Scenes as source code
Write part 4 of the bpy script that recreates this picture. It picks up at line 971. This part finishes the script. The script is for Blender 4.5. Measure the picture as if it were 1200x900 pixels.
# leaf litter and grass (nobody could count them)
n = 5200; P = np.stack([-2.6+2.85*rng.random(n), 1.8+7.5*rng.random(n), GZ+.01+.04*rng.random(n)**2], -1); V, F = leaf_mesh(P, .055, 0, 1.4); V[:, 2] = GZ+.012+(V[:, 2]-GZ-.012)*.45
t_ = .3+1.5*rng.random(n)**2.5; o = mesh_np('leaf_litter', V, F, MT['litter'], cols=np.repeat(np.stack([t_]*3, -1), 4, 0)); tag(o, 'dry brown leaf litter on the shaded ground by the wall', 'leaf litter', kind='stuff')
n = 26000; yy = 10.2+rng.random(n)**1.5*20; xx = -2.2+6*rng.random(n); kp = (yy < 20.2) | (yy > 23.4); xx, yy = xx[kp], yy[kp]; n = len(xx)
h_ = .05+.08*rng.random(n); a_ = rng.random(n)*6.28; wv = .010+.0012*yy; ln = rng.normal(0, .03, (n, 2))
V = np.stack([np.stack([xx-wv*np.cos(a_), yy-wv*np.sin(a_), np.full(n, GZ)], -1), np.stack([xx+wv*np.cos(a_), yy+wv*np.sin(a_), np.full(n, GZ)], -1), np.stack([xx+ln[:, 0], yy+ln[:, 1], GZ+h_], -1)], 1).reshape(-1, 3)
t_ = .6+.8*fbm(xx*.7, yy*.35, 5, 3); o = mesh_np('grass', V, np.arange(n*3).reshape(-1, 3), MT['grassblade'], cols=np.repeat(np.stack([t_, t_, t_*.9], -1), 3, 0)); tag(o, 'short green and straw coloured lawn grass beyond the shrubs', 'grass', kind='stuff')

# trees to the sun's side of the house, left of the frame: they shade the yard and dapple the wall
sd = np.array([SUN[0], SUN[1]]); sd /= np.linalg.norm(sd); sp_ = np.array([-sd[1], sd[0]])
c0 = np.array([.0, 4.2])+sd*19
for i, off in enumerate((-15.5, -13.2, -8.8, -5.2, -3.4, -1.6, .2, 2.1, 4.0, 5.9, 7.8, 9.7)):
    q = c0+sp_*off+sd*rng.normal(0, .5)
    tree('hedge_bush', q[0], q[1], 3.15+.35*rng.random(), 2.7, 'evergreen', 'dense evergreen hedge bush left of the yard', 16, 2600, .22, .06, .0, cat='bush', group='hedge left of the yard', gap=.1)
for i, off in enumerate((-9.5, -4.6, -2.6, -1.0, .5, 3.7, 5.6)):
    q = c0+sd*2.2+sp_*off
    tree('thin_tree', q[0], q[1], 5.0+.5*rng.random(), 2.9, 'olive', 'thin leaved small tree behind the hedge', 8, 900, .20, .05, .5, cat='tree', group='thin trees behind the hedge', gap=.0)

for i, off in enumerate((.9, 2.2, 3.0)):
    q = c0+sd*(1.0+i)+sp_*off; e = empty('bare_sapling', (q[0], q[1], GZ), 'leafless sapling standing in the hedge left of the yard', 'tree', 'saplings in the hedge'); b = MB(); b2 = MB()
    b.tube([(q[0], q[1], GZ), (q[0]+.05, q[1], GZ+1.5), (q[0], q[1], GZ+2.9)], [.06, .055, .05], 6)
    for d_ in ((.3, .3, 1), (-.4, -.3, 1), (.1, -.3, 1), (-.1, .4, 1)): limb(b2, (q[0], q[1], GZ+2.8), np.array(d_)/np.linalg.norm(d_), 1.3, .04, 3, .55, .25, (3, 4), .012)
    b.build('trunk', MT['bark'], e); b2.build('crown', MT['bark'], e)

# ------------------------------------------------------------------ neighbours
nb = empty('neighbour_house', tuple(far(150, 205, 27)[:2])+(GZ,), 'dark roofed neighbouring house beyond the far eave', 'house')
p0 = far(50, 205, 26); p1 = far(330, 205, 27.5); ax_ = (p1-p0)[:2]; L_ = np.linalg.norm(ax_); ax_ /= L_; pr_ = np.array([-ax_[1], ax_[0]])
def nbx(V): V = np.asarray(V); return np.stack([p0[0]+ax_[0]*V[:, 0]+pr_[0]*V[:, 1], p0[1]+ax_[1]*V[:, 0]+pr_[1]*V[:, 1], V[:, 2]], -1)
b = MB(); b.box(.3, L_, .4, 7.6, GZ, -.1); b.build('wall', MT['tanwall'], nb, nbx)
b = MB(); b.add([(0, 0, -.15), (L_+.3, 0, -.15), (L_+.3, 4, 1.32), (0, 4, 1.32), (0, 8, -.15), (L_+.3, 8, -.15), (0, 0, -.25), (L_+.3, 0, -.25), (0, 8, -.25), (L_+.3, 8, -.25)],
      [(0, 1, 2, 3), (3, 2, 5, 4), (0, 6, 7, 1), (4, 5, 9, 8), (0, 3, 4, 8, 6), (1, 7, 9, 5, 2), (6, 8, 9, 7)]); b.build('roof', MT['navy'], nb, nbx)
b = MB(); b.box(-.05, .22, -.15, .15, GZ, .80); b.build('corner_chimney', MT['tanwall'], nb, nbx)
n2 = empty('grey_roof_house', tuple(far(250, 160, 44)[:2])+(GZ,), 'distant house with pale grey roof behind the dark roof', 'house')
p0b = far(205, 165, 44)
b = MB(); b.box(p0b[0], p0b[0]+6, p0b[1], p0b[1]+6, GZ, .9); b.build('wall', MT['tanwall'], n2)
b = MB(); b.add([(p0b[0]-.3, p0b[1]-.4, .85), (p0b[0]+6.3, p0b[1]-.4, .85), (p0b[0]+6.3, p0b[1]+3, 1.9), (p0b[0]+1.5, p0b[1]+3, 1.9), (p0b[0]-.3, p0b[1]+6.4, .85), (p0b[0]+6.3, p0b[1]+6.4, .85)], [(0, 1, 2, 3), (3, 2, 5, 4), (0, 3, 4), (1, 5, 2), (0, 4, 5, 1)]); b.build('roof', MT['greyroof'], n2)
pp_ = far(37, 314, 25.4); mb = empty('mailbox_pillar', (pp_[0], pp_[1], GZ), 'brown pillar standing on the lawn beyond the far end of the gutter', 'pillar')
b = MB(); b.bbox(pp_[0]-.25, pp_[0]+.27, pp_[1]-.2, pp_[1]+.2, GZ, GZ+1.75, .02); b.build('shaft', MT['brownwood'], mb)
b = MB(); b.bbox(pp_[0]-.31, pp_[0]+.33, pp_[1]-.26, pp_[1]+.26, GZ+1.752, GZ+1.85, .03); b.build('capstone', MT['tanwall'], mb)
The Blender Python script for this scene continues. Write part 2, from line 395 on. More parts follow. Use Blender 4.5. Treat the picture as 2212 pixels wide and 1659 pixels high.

▸ WORK TO BE COMPLETED
Transcribe the material above word for word.

▸ CORRECT RESPONSE
Write part 4 of the bpy script that recreates this picture. It picks up at line 971. This part finishes the script. The script is for Blender 4.5. Measure the picture as if it were 1200x900 pixels.
# leaf litter and grass (nobody could count them)
n = 5200; P = np.stack([-2.6+2.85*rng.random(n), 1.8+7.5*rng.random(n), GZ+.01+.04*rng.random(n)**2], -1); V, F = leaf_mesh(P, .055, 0, 1.4); V[:, 2] = GZ+.012+(V[:, 2]-GZ-.012)*.45
t_ = .3+1.5*rng.random(n)**2.5; o = mesh_np('leaf_litter', V, F, MT['litter'], cols=np.repeat(np.stack([t_]*3, -1), 4, 0)); tag(o, 'dry brown leaf litter on the shaded ground by the wall', 'leaf litter', kind='stuff')
n = 26000; yy = 10.2+rng.random(n)**1.5*20; xx = -2.2+6*rng.random(n); kp = (yy < 20.2) | (yy > 23.4); xx, yy = xx[kp], yy[kp]; n = len(xx)
h_ = .05+.08*rng.random(n); a_ = rng.random(n)*6.28; wv = .010+.0012*yy; ln = rng.normal(0, .03, (n, 2))
V = np.stack([np.stack([xx-wv*np.cos(a_), yy-wv*np.sin(a_), np.full(n, GZ)], -1), np.stack([xx+wv*np.cos(a_), yy+wv*np.sin(a_), np.full(n, GZ)], -1), np.stack([xx+ln[:, 0], yy+ln[:, 1], GZ+h_], -1)], 1).reshape(-1, 3)
t_ = .6+.8*fbm(xx*.7, yy*.35, 5, 3); o = mesh_np('grass', V, np.arange(n*3).reshape(-1, 3), MT['grassblade'], cols=np.repeat(np.stack([t_, t_, t_*.9], -1), 3, 0)); tag(o, 'short green and straw coloured lawn grass beyond the shrubs', 'grass', kind='stuff')

# trees to the sun's side of the house, left of the frame: they shade the yard and dapple the wall
sd = np.array([SUN[0], SUN[1]]); sd /= np.linalg.norm(sd); sp_ = np.array([-sd[1], sd[0]])
c0 = np.array([.0, 4.2])+sd*19
for i, off in enumerate((-15.5, -13.2, -8.8, -5.2, -3.4, -1.6, .2, 2.1, 4.0, 5.9, 7.8, 9.7)):
    q = c0+sp_*off+sd*rng.normal(0, .5)
    tree('hedge_bush', q[0], q[1], 3.15+.35*rng.random(), 2.7, 'evergreen', 'dense evergreen hedge bush left of the yard', 16, 2600, .22, .06, .0, cat='bush', group='hedge left of the yard', gap=.1)
for i, off in enumerate((-9.5, -4.6, -2.6, -1.0, .5, 3.7, 5.6)):
    q = c0+sd*2.2+sp_*off
    tree('thin_tree', q[0], q[1], 5.0+.5*rng.random(), 2.9, 'olive', 'thin leaved small tree behind the hedge', 8, 900, .20, .05, .5, cat='tree', group='thin trees behind the hedge', gap=.0)

for i, off in enumerate((.9, 2.2, 3.0)):
    q = c0+sd*(1.0+i)+sp_*off; e = empty('bare_sapling', (q[0], q[1], GZ), 'leafless sapling standing in the hedge left of the yard', 'tree', 'saplings in the hedge'); b = MB(); b2 = MB()
    b.tube([(q[0], q[1], GZ), (q[0]+.05, q[1], GZ+1.5), (q[0], q[1], GZ+2.9)], [.06, .055, .05], 6)
    for d_ in ((.3, .3, 1), (-.4, -.3, 1), (.1, -.3, 1), (-.1, .4, 1)): limb(b2, (q[0], q[1], GZ+2.8), np.array(d_)/np.linalg.norm(d_), 1.3, .04, 3, .55, .25, (3, 4), .012)
    b.build('trunk', MT['bark'], e); b2.build('crown', MT['bark'], e)

# ------------------------------------------------------------------ neighbours
nb = empty('neighbour_house', tuple(far(150, 205, 27)[:2])+(GZ,), 'dark roofed neighbouring house beyond the far eave', 'house')
p0 = far(50, 205, 26); p1 = far(330, 205, 27.5); ax_ = (p1-p0)[:2]; L_ = np.linalg.norm(ax_); ax_ /= L_; pr_ = np.array([-ax_[1], ax_[0]])
def nbx(V): V = np.asarray(V); return np.stack([p0[0]+ax_[0]*V[:, 0]+pr_[0]*V[:, 1], p0[1]+ax_[1]*V[:, 0]+pr_[1]*V[:, 1], V[:, 2]], -1)
b = MB(); b.box(.3, L_, .4, 7.6, GZ, -.1); b.build('wall', MT['tanwall'], nb, nbx)
b = MB(); b.add([(0, 0, -.15), (L_+.3, 0, -.15), (L_+.3, 4, 1.32), (0, 4, 1.32), (0, 8, -.15), (L_+.3, 8, -.15), (0, 0, -.25), (L_+.3, 0, -.25), (0, 8, -.25), (L_+.3, 8, -.25)],
      [(0, 1, 2, 3), (3, 2, 5, 4), (0, 6, 7, 1), (4, 5, 9, 8), (0, 3, 4, 8, 6), (1, 7, 9, 5, 2), (6, 8, 9, 7)]); b.build('roof', MT['navy'], nb, nbx)
b = MB(); b.box(-.05, .22, -.15, .15, GZ, .80); b.build('corner_chimney', MT['tanwall'], nb, nbx)
n2 = empty('grey_roof_house', tuple(far(250, 160, 44)[:2])+(GZ,), 'distant house with pale grey roof behind the dark roof', 'house')
p0b = far(205, 165, 44)
b = MB(); b.box(p0b[0], p0b[0]+6, p0b[1], p0b[1]+6, GZ, .9); b.build('wall', MT['tanwall'], n2)
b = MB(); b.add([(p0b[0]-.3, p0b[1]-.4, .85), (p0b[0]+6.3, p0b[1]-.4, .85), (p0b[0]+6.3, p0b[1]+3, 1.9), (p0b[0]+1.5, p0b[1]+3, 1.9), (p0b[0]-.3, p0b[1]+6.4, .85), (p0b[0]+6.3, p0b[1]+6.4, .85)], [(0, 1, 2, 3), (3, 2, 5, 4), (0, 3, 4), (1, 5, 2), (0, 4, 5, 1)]); b.build('roof', MT['greyroof'], n2)
pp_ = far(37, 314, 25.4); mb = empty('mailbox_pillar', (pp_[0], pp_[1], GZ), 'brown pillar standing on the lawn beyond the far end of the gutter', 'pillar')
b = MB(); b.bbox(pp_[0]-.25, pp_[0]+.27, pp_[1]-.2, pp_[1]+.2, GZ, GZ+1.75, .02); b.build('shaft', MT['brownwood'], mb)
b = MB(); b.bbox(pp_[0]-.31, pp_[0]+.33, pp_[1]-.26, pp_[1]+.26, GZ+1.752, GZ+1.85, .03); b.build('capstone', MT['tanwall'], mb)
The Blender Python script for this scene continues. Write part 2, from line 395 on. More parts follow. Use Blender 4.5. Treat the picture as 2212 pixels wide and 1659 pixels high.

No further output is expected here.